Previously I knew very little about meditation, and presumed it must involve all kinds of complicated mystical theories. I was therefore amazed by how practical the teaching turned out to be. The teacher at the course, S. N. Goenka, instructed the students to sit with crossed legs and closed eyes, and to focus all their attention on the breath coming in and out of their nostrils. “Don’t do anything,” he kept saying. “Don’t try to control the breath or to breathe in any particular way. Just observe the reality of the present moment, whatever it may be. When the breath comes in, you just know: Now the breath is coming in. When the breath goes out, you just know: Now the breath is going out. And when you lose your focus and your mind starts wandering in memories and fantasies, you just know: Now my mind has wandered away from the breath.” It was the most important thing anybody has ever told me.

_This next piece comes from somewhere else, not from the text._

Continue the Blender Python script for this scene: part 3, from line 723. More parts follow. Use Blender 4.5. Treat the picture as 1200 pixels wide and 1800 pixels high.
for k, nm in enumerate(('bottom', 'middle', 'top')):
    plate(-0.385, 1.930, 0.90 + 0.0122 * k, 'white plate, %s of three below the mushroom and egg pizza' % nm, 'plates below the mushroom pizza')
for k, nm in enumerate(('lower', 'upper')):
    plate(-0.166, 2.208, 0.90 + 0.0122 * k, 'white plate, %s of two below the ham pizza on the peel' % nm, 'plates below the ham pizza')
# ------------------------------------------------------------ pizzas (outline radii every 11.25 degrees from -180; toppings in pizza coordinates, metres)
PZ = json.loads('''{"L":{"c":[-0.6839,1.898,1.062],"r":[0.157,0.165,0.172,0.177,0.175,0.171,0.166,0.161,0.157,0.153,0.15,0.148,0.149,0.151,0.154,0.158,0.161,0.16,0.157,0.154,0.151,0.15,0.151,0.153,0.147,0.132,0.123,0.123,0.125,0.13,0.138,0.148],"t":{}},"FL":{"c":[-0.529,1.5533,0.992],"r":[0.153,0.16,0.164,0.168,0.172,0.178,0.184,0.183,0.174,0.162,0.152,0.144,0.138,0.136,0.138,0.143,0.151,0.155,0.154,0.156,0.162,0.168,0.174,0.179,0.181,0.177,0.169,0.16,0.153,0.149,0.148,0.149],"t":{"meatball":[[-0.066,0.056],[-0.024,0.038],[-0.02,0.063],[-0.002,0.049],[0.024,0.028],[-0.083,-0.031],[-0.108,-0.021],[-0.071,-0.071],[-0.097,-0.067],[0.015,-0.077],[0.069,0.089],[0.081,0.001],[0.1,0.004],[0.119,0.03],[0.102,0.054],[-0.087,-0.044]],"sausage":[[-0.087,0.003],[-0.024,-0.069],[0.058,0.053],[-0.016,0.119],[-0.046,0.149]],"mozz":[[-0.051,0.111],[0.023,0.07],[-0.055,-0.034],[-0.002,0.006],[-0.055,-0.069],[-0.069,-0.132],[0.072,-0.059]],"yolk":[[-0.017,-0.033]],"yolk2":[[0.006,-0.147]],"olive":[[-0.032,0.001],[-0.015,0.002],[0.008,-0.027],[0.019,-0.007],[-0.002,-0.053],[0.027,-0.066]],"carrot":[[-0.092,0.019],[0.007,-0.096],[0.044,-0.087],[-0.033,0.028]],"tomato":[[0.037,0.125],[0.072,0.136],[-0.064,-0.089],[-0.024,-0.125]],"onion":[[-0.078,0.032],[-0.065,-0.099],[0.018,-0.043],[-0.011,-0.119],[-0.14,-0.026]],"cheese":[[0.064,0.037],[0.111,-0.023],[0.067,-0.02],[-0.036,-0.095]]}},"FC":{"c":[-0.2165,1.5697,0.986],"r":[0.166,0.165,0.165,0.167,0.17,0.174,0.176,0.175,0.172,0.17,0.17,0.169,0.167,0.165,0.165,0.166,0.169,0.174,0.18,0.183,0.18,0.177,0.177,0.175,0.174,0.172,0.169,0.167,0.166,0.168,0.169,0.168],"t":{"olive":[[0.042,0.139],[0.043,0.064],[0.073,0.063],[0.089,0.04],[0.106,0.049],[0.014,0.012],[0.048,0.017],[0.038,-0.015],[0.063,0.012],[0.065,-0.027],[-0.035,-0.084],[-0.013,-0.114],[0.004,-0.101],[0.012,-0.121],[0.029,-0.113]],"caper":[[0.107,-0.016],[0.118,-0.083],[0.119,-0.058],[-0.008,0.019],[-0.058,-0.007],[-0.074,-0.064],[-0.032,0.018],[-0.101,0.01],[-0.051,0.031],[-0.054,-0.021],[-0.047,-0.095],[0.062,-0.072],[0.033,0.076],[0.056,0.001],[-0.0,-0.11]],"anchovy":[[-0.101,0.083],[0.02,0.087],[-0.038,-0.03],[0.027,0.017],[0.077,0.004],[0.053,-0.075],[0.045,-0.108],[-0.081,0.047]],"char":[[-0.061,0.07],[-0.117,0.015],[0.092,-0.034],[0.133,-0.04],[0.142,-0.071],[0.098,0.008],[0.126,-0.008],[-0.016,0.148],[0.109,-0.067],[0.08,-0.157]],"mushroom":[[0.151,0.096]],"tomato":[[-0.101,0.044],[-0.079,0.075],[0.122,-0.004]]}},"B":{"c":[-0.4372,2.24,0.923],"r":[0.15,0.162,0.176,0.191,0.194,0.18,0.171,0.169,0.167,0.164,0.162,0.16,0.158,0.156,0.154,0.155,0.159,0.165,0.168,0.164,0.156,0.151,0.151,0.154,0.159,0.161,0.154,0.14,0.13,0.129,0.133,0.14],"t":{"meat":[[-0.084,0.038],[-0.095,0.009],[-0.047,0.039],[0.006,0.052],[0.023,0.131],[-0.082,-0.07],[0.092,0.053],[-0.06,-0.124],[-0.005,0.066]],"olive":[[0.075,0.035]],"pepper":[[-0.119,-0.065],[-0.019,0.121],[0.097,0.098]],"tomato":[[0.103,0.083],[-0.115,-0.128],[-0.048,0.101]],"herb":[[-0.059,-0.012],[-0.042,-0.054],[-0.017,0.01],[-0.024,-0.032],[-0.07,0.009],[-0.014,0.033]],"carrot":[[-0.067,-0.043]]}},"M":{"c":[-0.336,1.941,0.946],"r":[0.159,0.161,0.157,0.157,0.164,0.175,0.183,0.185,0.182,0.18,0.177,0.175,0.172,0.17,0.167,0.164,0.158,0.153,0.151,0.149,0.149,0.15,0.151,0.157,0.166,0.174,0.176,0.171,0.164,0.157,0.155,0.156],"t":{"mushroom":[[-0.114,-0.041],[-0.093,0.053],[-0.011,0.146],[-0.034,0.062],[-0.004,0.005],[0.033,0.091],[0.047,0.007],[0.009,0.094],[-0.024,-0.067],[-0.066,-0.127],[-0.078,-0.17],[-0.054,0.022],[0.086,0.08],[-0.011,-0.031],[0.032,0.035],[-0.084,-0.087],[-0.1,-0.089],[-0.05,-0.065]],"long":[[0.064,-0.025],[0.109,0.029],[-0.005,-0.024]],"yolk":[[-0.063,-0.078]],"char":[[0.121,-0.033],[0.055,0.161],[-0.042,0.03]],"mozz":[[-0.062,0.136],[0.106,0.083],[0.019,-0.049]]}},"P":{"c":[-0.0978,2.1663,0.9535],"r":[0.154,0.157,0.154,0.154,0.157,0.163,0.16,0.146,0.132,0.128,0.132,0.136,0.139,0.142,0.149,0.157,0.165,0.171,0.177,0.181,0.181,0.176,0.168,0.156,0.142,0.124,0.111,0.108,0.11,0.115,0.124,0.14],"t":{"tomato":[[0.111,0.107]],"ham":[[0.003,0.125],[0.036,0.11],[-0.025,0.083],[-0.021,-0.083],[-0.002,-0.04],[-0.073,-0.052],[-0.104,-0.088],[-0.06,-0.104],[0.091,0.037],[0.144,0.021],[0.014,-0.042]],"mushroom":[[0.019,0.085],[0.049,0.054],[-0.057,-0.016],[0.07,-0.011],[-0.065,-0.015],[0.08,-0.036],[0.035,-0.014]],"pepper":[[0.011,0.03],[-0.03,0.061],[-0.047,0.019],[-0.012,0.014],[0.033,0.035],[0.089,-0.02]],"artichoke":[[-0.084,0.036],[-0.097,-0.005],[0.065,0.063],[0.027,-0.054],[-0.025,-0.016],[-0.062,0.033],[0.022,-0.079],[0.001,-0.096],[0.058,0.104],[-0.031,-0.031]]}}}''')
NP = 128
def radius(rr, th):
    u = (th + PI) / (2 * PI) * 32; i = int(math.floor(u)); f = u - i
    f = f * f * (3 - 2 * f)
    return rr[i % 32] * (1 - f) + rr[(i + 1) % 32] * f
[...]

The first thing I learned by observing my breath was that notwithstanding all the books I had read and all the classes I had attended at university, I knew almost nothing about my mind, and I had very little control over it. Despite my best efforts, I couldn’t observe the reality of my breath coming in and out of my nostrils for more than ten seconds before the mind wandered away! For years I lived under the impression that I was the master of my life and the CEO of my own personal brand. But a few hours of meditation were enough to show me that I hardly had any control of myself. I was not the CEO—I was barely the gatekeeper. I was asked to stand at the gateway of my body—the nostrils—and just observe whatever comes in or goes out. Yet after a few moments I lost my focus and abandoned my post. It was a humbling and eye-opening experience.
As the course progressed, students were taught to observe not just their breath, but sensations throughout their body: heat, pressure, pain, and so forth. The technique of Vipassana is based on the insight that the flow of mind is closely interlinked with bodily sensations. Between me and the world, there are always bodily sensations. I never react to events in the outside world. I always react to the sensations in my own body. When the sensation is unpleasant, I react with aversion. When the sensation is pleasant, I react with craving for more. Even when we think we react to what another person had done, or to a distant childhood memory, or to the global financial crisis, the truth is we always react to a tension in the shoulder or a spasm in the pit of the stomach.
You want to know what anger is? Well, just observe the sensations that arise and pass in your body while you are angry. I was 24 years old at the time I went to this retreat, and had probably experienced anger 10,000 times previously, yet I never bothered to observe how anger actually felt. Whenever I was angry, I focused on the object of my anger—something somebody else did or said—rather than on the physical reality of the anger.
I think I learned more about myself and about humans in general by observing my sensations for those ten days than I learned in my whole life before. And to do so, I didn’t have to accept any story, theory, or mythology. I just had to observe reality as it is. The most important thing I realized was that the deep source of my suffering is in the patterns of my own mind. When I want something and it doesn’t happen, my mind reacts by generating suffering. Suffering is not an objective condition in the outside world. It is a mental reaction generated by my own mind.
Since that first course in 2000, I began practicing Vipassana for two hours every day, and each year I take a long meditation retreat for a month or two. It is not an escape from reality. It is getting in touch with reality. At least for two hours a day, I actually observe reality as it is, while for the other 22 hours I get overwhelmed by emails and tweets and funny cat videos. Without the focus and clarity provided by this practice, I could not have written Sapiens and Homo Deus.
I observe my breath for a few seconds or minutes.